So now that we know the 16 favorite teams of the NCAA men’s tournament selection committee — at the moment, anyway — how to describe this concoction that has been put in the oven to bake a bit more before they get ranked for real in three weeks?
Look at the ingredients label, of course.
This bracket reveal includes . . .
- 56 percent non-champions. Nine of the 16 — including the top three in Alabama, Houston and Purdue — have never won a title.
- 18.75 percent Final Four-less programs. Alabama, Tennessee and Xavier have never made it that far. Iowa State was there once, in 1944. Texas has been once in 75 years. Kansas State hasn't been in 58 seasons, Purdue in 42.
- One No. 1 seed that has never, ever seen such a thing before. That’d be the Alabama Crimson Tide, who are the projected top seed on the entire dance floor. Forty-nine different schools have previously been a No. 1 seed, but never the Tide. They seem to be warming to the idea, destroying Georgia 108-59 Saturday, a result that reminded us of two things: Alabama is on an astonishing roll and this ain’t football season.
- One team that was picked to finish ninth in its conference. Marquette.
- One team that was picked to finish last in its conference. Kansas State.
❓How is the field of 68 picked?
- 93.75 percent of the current top 16 teams in the Associated Press poll. In other words, 15 of the 16. Sorry Miami, you’re the odd Hurricanes out.
- 31.25 percent teams from the Eastern time zone. This is unusually low, since the good ol’ EST — or EDT, seeing as the title is decided in April — has produced 21 of the past 24 national champions. That’s what happens when the likes of Kentucky, Duke, North Carolina, Michigan State and Villanova are no-shows on this list. But while the East has gone 21-for-24, the Central zoners from the Big 12 have climbed the past two championship night ladders with Kansas and Baylor.
- 31.25 percent Big 12. That’s five teams and all five are in the top 12. The Big 12 has as many names on this list as the Big Ten, ACC and SEC combined. The NCAA’s philosophy is to keep highly-seeded conference teams in different regions but that likely won’t be possible given the Big 12 tsunami in the bracket.
- 18.75 percent Far Westerners. In other words UCLA, Gonzaga and Arizona. Now would be the time to mention it has been 26 years since the last champion came from the West, Arizona in 1997.
- One defending champion. Kansas is a No. 1 seed and the Jayhawks looked every inch of it Saturday as they were thrashing Baylor 55-26 in the second half. If it stays that way, this would be the 16th time they have been a No. 1, behind only North Carolina’s record of 17. And it would be a rather staggering 10th No. 1 seed in the past 16 tournaments. The other three top seeds in the bracket reveal — Alabama, Houston and Purdue — have four all-time No. 1’s combined.

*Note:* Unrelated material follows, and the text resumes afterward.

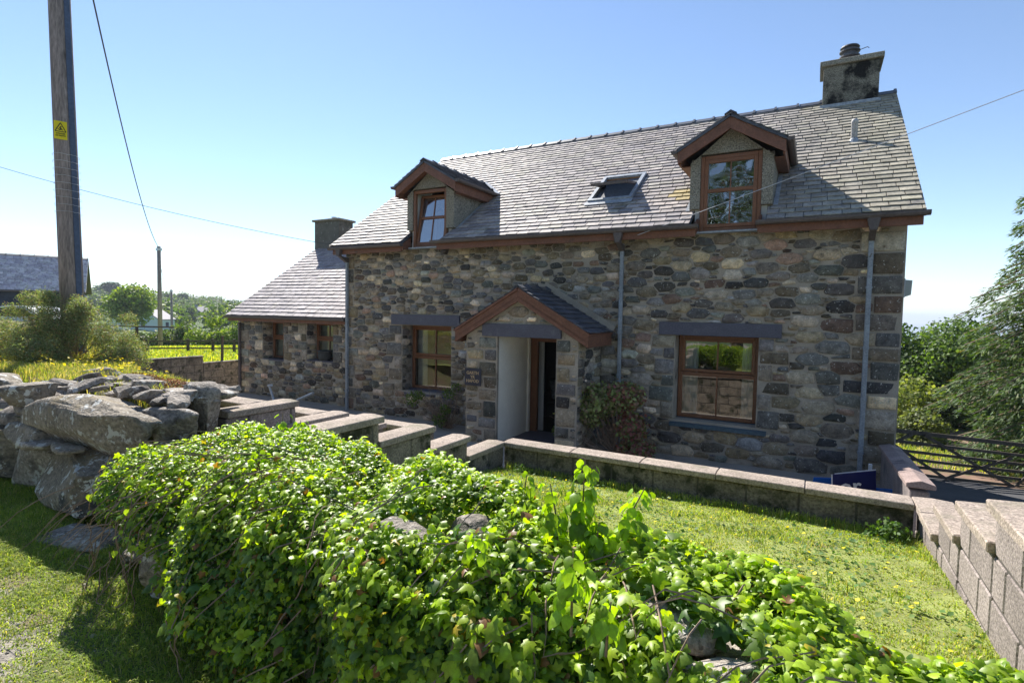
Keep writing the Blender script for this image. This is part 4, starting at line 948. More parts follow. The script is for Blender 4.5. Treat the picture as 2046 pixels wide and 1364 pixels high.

- 12.5 percent teams who started the season with new coaches. Xavier and Sean Miller, Kansas State and Jerome Tang.
- 6.25 percent teams who got a new coach in December. Texas with interim Rodney Terry taking over after the Chris Beard suspension and later firing.
- 18.75 percent Lone Star Staters: Houston, Baylor and Texas.
- 12.5 percent teams not in the power conferences, if you throw the Big East onto the power pile with the usual five. That leaves Gonzaga and Houston.
- 50 percent coaches who have been to a Final Four.
- 18.75 percent coaches who have been to a Final Four with another program: Marquette’s Shaka Smart via VCU, Houston’s Kelvin Sampson with Oklahoma and Tennessee’s Rick Barnes with Texas.
- 6.25 percent teams that once had the chairman of the NCAA selection committee in its lineup. Bradley administrator and committee chair Chris Reynolds played guard for Indiana’s 1992 Final Four team.
- 25 percent teams that have had losing records in February: Iowa State, Kansas State, Tennessee and Purdue. But they play in tough leagues so they’re forgiven. Especially Purdue, which has dropped three of its past four games but is still a No. 1 seed.
- 25 percent teams who lost either Thursday or Saturday of bracket reveal weekend. Purdue, Tennessee, Baylor, Iowa State — though the last two were beaten by fellow bracket members. Also, Texas barely escaped Oklahoma in overtime and Virginia needed a last stop to get by Notre Dame by two points, both at home. Nothing provides much safety this season, and that includes NCAA preview brackets.
🚨RANKINGS: See the full top-16
- 25 percent of last April’s Final Four. No Duke, North Carolina or Villanova. Only Kansas.
- 100 percent of the past three national champions: Kansas, Baylor and Virginia.
- 0 percent of the schools that won the 10 previous titles leading up to Virginia in 2019. Matter of fact, only four of the past 25 national championships are represented among the 16. A rather unconventional college basketball season is what this bracket suggests. But that got revealed a long time ago.